These photographs
Monday, May 29, 2017
Father Manny Alvarez
On the wall in the northwest corner of my office, there is a framed photograph of every single eighth grade class I have seen graduate since I first entered a Catholic school classroom to teach some 17 years ago. Up there are six different schools, hundreds of kids, and countless memories.
I sometimes sit in my office and look at this collage of portraits, each one telling a hundred tales, and pray for those kids. Some haven’t been kids in a while. Some have kids of their own. Most, sadly, have wandered beyond the safety of the gates of Mother Church.
Since becoming a pastor, I’ve joked with eighth graders of not wanting to hand them their diplomas at graduation because I do not want them to leave. As if echoing the very words of Jesus in John 10:28, “No one will snatch them from my hand.”
But then I look at them and realize that they are not mine. They belong to the Lord. And as I’ve preached many a time during graduation homilies, we have to let them go.
It’s all so easy when they are children and you have them as a captive audience every Friday for Mass, or whenever I pop into a classroom. But after that, sadly, they are gone. And then we wait. We wait for them to come home. We wait like the father of the prodigal son to perhaps, one day, catch sight of them returning home.
Yes, there are some who still faithfully attend Mass every Sunday and who have done and continue to do some great things for the Church. Yet most of their classmates have wandered off.
Sure, many keep in touch. Many have become very successful in their chosen careers.
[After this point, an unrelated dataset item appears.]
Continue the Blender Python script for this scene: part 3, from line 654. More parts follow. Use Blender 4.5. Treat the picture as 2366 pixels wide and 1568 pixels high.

And while most of the time I look up at that wall with pride and think of what those kids have accomplished, there are times when I wish I could reach into those pictures and — like the outstretched hand of our Lord in the Gospel story of the widow of Nain — touch the ones who have strayed and put them safely back in the arms of Holy Mother Church.
This is our calling.
All of us know people who for some reason or another have left the Church. Some reasons may be legitimate, but we must remind them of the compassion and mercy of Jesus Christ. Our hands must be the hands of Jesus who touched the coffin at Nain. We must touch the hearts of those who are “dead in sin” and have been carried off by the world beyond the safety of the gates of Holy Mother Church.
If you’re a parent who weeps because your children don’t come to Mass with you anymore, “do not weep” your Savior tells you. The Church, his bride, has been weeping with you, and waits for the day when all her children, especially those who were raised within the safety of her gates, rise up and return to the arms of their mother, who weeps every day for those who have wandered far.
As for all those kids in those photographs, for me it’s not so much tears that come to my eyes but a singular prayer that wells up in my heart: that the seeds of faith their parents and their teachers and their priests planted, may one day produce great fruit and ultimately lead them back home to their Church.